YOUR GOAL:
Faithfully return all lines, omitting every embedded picture.

DATASET CONTENT:

__________________________________________________

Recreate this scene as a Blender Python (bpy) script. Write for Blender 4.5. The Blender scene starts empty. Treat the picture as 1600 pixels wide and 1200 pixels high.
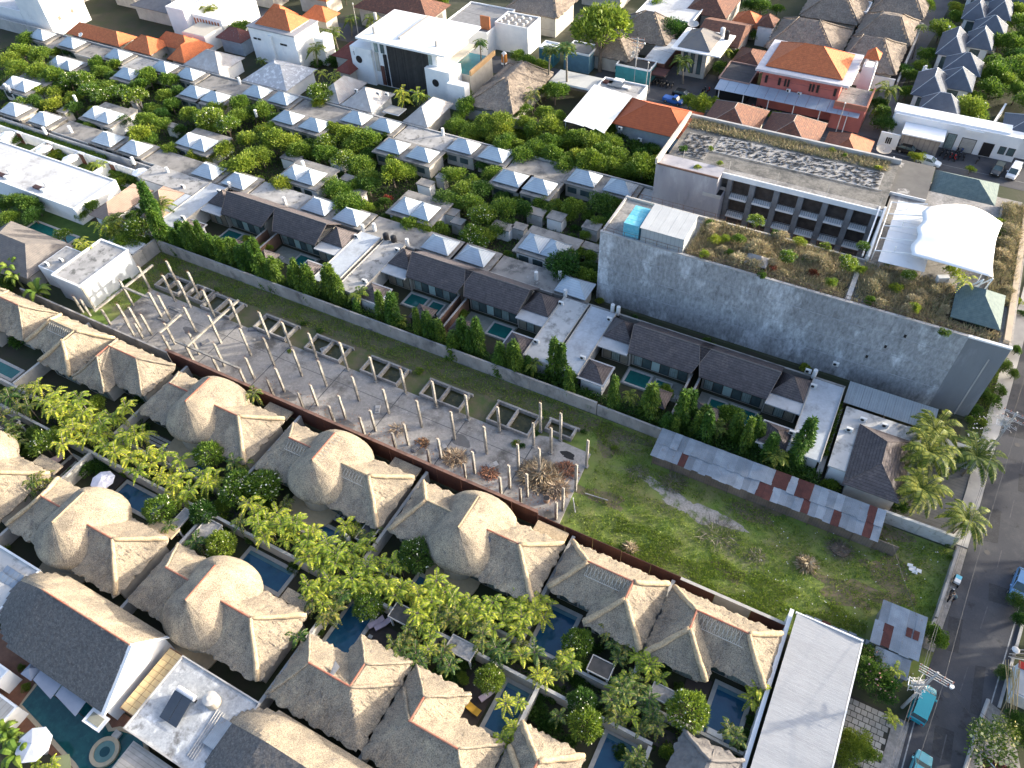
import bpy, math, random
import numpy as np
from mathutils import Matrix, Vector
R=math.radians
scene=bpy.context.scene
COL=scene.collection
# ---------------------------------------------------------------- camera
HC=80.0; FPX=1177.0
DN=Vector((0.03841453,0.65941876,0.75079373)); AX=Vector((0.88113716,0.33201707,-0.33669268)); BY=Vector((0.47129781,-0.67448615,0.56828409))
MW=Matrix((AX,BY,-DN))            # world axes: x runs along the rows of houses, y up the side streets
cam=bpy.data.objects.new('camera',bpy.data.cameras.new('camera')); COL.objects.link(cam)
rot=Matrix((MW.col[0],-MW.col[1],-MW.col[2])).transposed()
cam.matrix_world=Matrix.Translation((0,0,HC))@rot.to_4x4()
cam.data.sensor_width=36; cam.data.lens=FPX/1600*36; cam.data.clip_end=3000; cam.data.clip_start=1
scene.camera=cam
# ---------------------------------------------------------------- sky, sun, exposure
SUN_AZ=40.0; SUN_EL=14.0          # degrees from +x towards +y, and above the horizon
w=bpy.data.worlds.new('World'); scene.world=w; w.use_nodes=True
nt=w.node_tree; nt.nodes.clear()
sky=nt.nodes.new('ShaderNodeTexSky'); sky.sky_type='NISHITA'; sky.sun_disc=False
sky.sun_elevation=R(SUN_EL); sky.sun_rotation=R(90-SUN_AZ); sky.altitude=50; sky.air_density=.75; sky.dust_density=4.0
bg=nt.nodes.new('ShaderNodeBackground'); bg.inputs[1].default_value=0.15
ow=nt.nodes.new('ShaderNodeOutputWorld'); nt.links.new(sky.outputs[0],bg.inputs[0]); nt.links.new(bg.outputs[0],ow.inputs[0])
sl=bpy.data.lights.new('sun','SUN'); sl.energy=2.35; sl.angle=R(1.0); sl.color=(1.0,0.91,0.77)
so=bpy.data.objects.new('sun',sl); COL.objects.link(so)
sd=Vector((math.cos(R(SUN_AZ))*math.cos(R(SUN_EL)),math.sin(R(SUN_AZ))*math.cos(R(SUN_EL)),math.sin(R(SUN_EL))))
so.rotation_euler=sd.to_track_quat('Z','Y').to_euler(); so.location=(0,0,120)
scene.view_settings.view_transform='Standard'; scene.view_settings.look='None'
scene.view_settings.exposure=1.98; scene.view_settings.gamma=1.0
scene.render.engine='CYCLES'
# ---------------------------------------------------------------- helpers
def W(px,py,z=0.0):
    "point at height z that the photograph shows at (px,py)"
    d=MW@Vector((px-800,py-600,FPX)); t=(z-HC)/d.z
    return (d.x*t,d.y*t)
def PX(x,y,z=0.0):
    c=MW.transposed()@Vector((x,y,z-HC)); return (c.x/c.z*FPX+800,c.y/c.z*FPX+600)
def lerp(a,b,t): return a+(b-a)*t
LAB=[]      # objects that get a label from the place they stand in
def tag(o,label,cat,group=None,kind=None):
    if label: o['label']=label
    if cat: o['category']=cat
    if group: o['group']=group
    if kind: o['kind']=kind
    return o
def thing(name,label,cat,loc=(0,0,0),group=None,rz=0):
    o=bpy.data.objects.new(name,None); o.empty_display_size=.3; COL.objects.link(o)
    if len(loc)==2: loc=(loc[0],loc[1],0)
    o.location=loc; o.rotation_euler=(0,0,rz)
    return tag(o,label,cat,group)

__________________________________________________

SOLUTION TO THIS EXERCISE:
Recreate this scene as a Blender Python (bpy) script. Write for Blender 4.5. The Blender scene starts empty. Treat the picture as 1600 pixels wide and 1200 pixels high.
import bpy, math, random
import numpy as np
from mathutils import Matrix, Vector
R=math.radians
scene=bpy.context.scene
COL=scene.collection
# ---------------------------------------------------------------- camera
HC=80.0; FPX=1177.0
DN=Vector((0.03841453,0.65941876,0.75079373)); AX=Vector((0.88113716,0.33201707,-0.33669268)); BY=Vector((0.47129781,-0.67448615,0.56828409))
MW=Matrix((AX,BY,-DN))            # world axes: x runs along the rows of houses, y up the side streets
cam=bpy.data.objects.new('camera',bpy.data.cameras.new('camera')); COL.objects.link(cam)
rot=Matrix((MW.col[0],-MW.col[1],-MW.col[2])).transposed()
cam.matrix_world=Matrix.Translation((0,0,HC))@rot.to_4x4()
cam.data.sensor_width=36; cam.data.lens=FPX/1600*36; cam.data.clip_end=3000; cam.data.clip_start=1
scene.camera=cam
# ---------------------------------------------------------------- sky, sun, exposure
SUN_AZ=40.0; SUN_EL=14.0          # degrees from +x towards +y, and above the horizon
w=bpy.data.worlds.new('World'); scene.world=w; w.use_nodes=True
nt=w.node_tree; nt.nodes.clear()
sky=nt.nodes.new('ShaderNodeTexSky'); sky.sky_type='NISHITA'; sky.sun_disc=False
sky.sun_elevation=R(SUN_EL); sky.sun_rotation=R(90-SUN_AZ); sky.altitude=50; sky.air_density=.75; sky.dust_density=4.0
bg=nt.nodes.new('ShaderNodeBackground'); bg.inputs[1].default_value=0.15
ow=nt.nodes.new('ShaderNodeOutputWorld'); nt.links.new(sky.outputs[0],bg.inputs[0]); nt.links.new(bg.outputs[0],ow.inputs[0])
sl=bpy.data.lights.new('sun','SUN'); sl.energy=2.35; sl.angle=R(1.0); sl.color=(1.0,0.91,0.77)
so=bpy.data.objects.new('sun',sl); COL.objects.link(so)
sd=Vector((math.cos(R(SUN_AZ))*math.cos(R(SUN_EL)),math.sin(R(SUN_AZ))*math.cos(R(SUN_EL)),math.sin(R(SUN_EL))))
so.rotation_euler=sd.to_track_quat('Z','Y').to_euler(); so.location=(0,0,120)
scene.view_settings.view_transform='Standard'; scene.view_settings.look='None'
scene.view_settings.exposure=1.98; scene.view_settings.gamma=1.0
scene.render.engine='CYCLES'
# ---------------------------------------------------------------- helpers
def W(px,py,z=0.0):
    "point at height z that the photograph shows at (px,py)"
    d=MW@Vector((px-800,py-600,FPX)); t=(z-HC)/d.z
    return (d.x*t,d.y*t)
def PX(x,y,z=0.0):
    c=MW.transposed()@Vector((x,y,z-HC)); return (c.x/c.z*FPX+800,c.y/c.z*FPX+600)
def lerp(a,b,t): return a+(b-a)*t
LAB=[]      # objects that get a label from the place they stand in
def tag(o,label,cat,group=None,kind=None):
    if label: o['label']=label
    if cat: o['category']=cat
    if group: o['group']=group
    if kind: o['kind']=kind
    return o
def thing(name,label,cat,loc=(0,0,0),group=None,rz=0):
    o=bpy.data.objects.new(name,None); o.empty_display_size=.3; COL.objects.link(o)
    if len(loc)==2: loc=(loc[0],loc[1],0)
    o.location=loc; o.rotation_euler=(0,0,rz)
    return tag(o,label,cat,group)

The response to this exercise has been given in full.